Inadequate Framework Strains Under Weight of Expansion
Initially, the company more than doubled its 100,000 office supplies to about 250,000 products, and the plan was to go to 2 million within 18 months. When it neared 500K SKUs to introduce “Shop by Industry,” however, problems arose with structuring and managing the product categories. Over 50 major categories were in place, and over half of those had fewer than 50 SKUs. Editorial “drift” away from core office supplies meant that the categories were no longer well defined. And the number and variety of product information attributes had skyrocketed with the dozens of new vendor data feeds introduced for verticals.
At that point, the company recognized there was no way to support this aggressive growth without redesigning their product taxonomy and requested assistance from Earley Information Science (EIS). The first step was to make decisions about where product categories should be combined, removed, or redefined. The second major issue was how to re-merchandise the new breadth and depth of product assortment so it would make sense to each B2B vertical, without listing many thousands of items multiple times.
- EIS analyzed the categories and identified many areas of inefficiency, ambiguity and redundancy.
- After discussions with the company, the number of major categories (“super-categories”) was reduced by about half, and the number of subcategories (“classes”) by about the same amount.

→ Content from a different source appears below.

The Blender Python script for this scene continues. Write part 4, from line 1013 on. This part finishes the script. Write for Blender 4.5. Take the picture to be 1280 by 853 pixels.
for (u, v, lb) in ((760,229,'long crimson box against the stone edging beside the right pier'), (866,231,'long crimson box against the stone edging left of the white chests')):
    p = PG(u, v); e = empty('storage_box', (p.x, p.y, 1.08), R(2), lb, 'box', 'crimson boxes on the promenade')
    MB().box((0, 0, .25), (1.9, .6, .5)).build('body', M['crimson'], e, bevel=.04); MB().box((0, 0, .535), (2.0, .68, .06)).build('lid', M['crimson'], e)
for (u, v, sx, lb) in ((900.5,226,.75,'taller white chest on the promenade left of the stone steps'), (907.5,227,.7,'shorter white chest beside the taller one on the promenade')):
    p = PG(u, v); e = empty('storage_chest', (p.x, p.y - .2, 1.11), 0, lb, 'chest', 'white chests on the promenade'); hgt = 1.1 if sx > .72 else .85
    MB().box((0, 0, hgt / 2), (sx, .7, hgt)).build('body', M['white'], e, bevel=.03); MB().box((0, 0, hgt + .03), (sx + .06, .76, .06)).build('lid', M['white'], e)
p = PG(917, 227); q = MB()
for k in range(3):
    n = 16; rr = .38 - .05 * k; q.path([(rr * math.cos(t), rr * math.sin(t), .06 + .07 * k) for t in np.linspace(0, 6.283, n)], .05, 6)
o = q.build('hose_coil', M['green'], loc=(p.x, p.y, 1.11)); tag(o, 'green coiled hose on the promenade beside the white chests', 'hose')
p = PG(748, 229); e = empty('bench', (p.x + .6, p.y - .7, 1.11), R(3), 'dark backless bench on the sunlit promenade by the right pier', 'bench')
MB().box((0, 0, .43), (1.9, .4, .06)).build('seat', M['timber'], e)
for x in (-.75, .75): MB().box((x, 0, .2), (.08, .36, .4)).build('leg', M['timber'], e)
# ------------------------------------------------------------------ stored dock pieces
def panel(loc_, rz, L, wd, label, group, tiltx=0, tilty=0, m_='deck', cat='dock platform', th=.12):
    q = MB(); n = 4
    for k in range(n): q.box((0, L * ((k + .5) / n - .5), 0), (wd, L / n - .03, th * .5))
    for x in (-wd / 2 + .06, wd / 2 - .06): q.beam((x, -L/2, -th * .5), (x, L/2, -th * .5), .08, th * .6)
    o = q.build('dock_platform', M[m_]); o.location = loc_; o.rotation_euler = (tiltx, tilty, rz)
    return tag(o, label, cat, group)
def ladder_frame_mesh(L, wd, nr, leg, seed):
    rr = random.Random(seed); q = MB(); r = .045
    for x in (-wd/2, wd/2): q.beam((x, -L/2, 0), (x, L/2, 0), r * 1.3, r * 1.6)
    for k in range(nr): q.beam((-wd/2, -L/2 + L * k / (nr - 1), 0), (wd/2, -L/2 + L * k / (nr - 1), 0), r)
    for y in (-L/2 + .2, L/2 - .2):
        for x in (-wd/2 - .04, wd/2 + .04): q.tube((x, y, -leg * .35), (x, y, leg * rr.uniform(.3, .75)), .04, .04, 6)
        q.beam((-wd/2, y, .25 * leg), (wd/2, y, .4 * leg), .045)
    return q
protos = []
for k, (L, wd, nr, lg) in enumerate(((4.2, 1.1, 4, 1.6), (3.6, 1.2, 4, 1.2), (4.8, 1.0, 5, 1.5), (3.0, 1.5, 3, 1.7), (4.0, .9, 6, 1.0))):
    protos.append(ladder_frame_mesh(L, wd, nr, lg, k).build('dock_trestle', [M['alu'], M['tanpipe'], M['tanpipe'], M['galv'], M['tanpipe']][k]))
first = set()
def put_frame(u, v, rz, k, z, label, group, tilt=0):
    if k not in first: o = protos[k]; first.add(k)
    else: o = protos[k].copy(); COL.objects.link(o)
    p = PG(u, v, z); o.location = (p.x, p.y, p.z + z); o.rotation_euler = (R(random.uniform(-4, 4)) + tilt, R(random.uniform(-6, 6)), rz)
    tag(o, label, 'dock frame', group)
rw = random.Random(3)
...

These changes improved the shopper experience and allowed faster online access to product pages, while simplifying the process of item onboarding from vendor product data feeds.
- Shop by Industry digital merchandising categories were then “layered on” to this simplified structure so that shoppers and B2B customers could easily navigate to just the right assortment of products, whether just office supplies or a vertical was self-selected.

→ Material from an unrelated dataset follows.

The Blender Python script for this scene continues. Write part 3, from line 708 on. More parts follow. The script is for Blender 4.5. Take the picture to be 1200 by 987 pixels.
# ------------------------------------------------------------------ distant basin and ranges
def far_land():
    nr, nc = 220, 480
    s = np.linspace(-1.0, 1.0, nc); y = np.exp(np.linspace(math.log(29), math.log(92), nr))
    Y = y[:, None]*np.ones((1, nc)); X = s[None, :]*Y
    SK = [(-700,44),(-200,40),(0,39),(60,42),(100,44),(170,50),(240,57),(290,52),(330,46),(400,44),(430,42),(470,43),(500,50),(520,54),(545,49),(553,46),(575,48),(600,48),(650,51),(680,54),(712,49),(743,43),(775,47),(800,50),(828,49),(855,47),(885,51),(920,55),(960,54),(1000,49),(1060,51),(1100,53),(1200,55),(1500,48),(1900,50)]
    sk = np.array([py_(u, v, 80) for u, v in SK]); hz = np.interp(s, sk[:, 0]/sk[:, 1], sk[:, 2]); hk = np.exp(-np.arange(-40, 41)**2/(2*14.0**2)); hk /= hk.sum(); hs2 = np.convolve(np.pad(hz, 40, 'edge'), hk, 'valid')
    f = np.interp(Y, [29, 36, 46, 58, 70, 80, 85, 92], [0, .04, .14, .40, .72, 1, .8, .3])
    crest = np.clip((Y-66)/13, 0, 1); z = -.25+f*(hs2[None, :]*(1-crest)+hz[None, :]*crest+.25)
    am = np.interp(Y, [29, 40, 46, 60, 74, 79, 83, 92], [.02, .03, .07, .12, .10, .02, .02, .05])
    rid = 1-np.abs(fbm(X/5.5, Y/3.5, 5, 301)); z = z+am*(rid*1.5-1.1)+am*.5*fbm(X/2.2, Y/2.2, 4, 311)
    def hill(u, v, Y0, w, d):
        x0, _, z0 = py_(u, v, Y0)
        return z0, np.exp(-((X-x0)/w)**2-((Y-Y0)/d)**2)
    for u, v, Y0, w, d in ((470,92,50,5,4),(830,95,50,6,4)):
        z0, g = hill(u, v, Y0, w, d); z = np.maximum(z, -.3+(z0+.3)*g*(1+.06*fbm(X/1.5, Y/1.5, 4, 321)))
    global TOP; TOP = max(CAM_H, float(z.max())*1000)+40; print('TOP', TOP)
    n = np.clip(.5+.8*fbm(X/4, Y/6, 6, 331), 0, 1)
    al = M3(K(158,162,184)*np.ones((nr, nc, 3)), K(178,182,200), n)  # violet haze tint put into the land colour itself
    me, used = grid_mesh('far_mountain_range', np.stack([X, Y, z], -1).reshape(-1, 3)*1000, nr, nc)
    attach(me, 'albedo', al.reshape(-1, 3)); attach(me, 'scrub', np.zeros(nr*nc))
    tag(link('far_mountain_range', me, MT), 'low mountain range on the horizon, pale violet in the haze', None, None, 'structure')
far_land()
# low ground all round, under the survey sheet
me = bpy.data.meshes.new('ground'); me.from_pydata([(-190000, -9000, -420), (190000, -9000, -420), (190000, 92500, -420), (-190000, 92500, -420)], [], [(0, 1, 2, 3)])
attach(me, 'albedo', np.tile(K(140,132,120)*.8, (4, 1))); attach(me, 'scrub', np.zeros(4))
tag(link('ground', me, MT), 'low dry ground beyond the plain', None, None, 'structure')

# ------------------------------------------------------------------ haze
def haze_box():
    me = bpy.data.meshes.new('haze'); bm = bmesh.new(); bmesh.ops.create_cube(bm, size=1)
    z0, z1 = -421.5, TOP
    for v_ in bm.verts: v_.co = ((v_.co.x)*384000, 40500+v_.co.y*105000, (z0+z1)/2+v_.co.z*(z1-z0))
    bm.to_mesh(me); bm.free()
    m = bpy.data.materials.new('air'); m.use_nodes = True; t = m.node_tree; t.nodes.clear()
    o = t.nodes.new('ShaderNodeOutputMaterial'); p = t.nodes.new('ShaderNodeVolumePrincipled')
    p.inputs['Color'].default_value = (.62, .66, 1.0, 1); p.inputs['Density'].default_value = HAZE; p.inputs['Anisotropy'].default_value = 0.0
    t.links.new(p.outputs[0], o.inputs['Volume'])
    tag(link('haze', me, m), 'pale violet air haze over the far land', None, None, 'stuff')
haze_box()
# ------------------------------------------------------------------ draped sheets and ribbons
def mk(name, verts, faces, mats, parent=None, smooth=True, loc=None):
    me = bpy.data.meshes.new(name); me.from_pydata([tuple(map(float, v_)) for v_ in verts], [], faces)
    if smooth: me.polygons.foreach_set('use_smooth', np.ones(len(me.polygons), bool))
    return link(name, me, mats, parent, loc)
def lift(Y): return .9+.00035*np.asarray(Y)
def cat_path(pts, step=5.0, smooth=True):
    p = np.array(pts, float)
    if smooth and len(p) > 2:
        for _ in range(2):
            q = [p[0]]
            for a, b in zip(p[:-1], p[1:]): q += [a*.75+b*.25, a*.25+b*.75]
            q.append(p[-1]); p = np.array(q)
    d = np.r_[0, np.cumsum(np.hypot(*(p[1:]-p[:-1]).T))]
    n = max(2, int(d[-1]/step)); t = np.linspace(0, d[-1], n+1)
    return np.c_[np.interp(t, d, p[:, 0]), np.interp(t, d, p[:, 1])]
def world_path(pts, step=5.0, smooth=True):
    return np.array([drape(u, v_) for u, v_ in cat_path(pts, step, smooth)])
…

The last major challenge was to rationalize the hundreds of conflicting, overlapping product attribute definitions to ensure consistency. This required analysis and redesign of attributes (product features such as brand, color, size, and material) across and within each specific product category. In some cases, SKUs from different vendors within the same subcategory had 150+ variations of product attributes, which made accurate navigation filtering nearly impossible for shoppers. Our attribute redesign reached the goal of reducing attribute complexity while improving data quality, allowing customers to zero in on relevant products from among millions of SKUs in just two or three clicks.
From Lagging Sales to Online Profitability
Product taxonomy redesign has been essential to bringing endless aisle and online marketplace strategy to fruition for this major office supplies chain. In addition to enabling 8X growth in online assortment, the company’s digital merchandising teams now have a blueprint that allows for better curated product assortments and less time maintaining individual item assignments. Fewer clicks to product have meant greater online conversion. And after the modifications made by EIS, specialty Shop by Industry collections have helped make this retailers online marketplace strategy a success, achieving more than $200 million of growth beyond office supplies. Overall, changes have supported double-digit growth in online sales, making the flagship website their most profitable business.

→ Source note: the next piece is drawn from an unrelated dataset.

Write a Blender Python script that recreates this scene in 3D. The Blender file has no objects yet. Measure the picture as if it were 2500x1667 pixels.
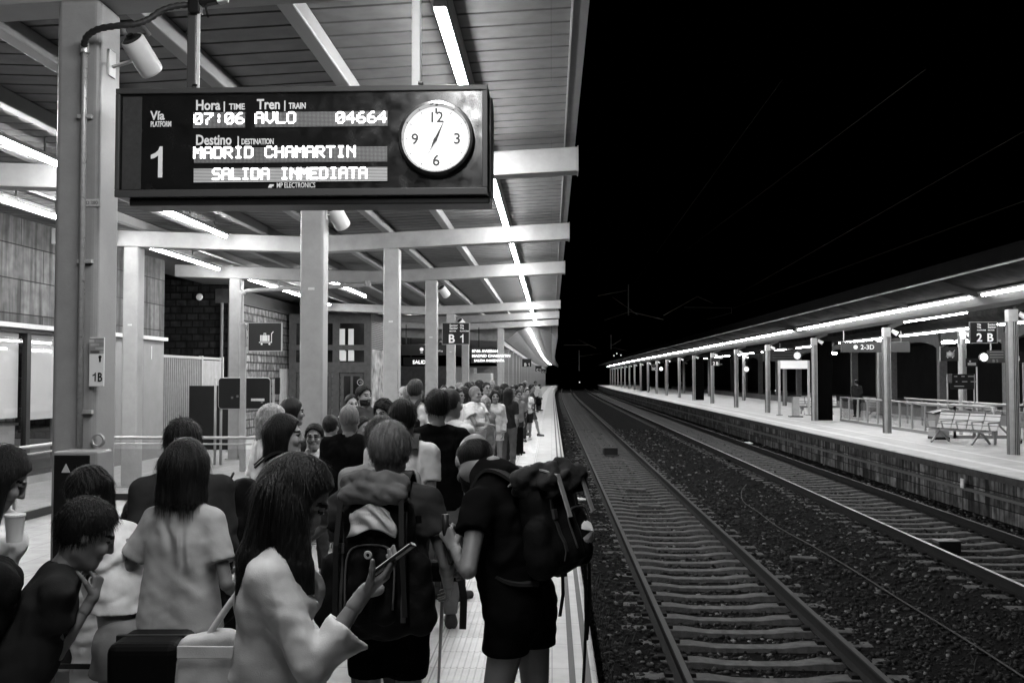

Moving from in-store emphasis to one that is primarily online through endless aisle drop-ship is only one of several legitimate retail strategies, and each approach points toward a different information architecture. For example, another EIS client, a big box home improvement supplier, uses the online experience to encourage in-store visits, which the retailer hopes will drive additional sales based on service differentiators and visibility of related in-store products. In this strategy, digital merchandising and promotional techniques are different from those used when the online approach is primary.
“Unified shoppability” mandates being able to find and research products and services easily and consistently regardless of final purchase point, as consumers today move among social, in-store, kiosk, online and mobile throughout their shopping journey.